Pero ni esta especie es verdad ni está bien ingeniada. Además, en los hechos, Pradera se equivoca o está mal informado. Hubo, claro que sí, un pacto de olvido. Lo confirmó Felipe González al admitir que lo única promesa hecha al general Gutiérrez Mellado de la que aún dudaba era el compromiso de no “remover el pasado”.

Claro que, afortunadamente, la opinión de Pradera no ha galvanizado como doctrina ex cátedra, e incluso en su mismo periódico otros igualmente distinguidos columnistas desmienten ese efecto llamada para la renovación del consenso palaciego. Como el viejo profesor José Vidal-Beneyto, quien califica sin citarlo al “tracto sucesorio” de su colega de simple ingeniería institucional y recuerda que “los vencidos de la Guerra Civil han sido también los vencidos de la democracia” (La banalización del franquismo, 26-11-2005).

Estamos ante un asunto recurrente y seminal. Hace más de dos siglos, la prestigiosa Academia de Ciencias de Berlín, bajo los auspicios de Federico II de Prusia, el ilustrado monarca que estaba orgullosos de “ser hombre antes que rey”, convocó un concurso de ideas para calibrar el peso del maquiavelismo político bajo el título ¿Es conveniente engañar al pueblo ?.

Hubo entonces dos primeros premios, uno para la argumentación positiva, representada por el matemático Frederic De Castillon, y un segundo para la negativa, a cargo de Rudolf Zacharias Becker, tandem demostrativo del relativismo moral imperante.

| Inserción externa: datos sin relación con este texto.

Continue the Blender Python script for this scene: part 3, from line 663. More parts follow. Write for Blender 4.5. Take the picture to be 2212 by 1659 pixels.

Sin embargo, ya para entonces el marqués de Condorcet había arremetido contra el maquiavelismo rampante, para “librar a la política del peso fatal de la historia”, dejando escrito esto : “de todos los errores perjudiciales, la opinión que asegura que hay errores útiles para los hombres es la más peligrosas y compendia a todas las demás”.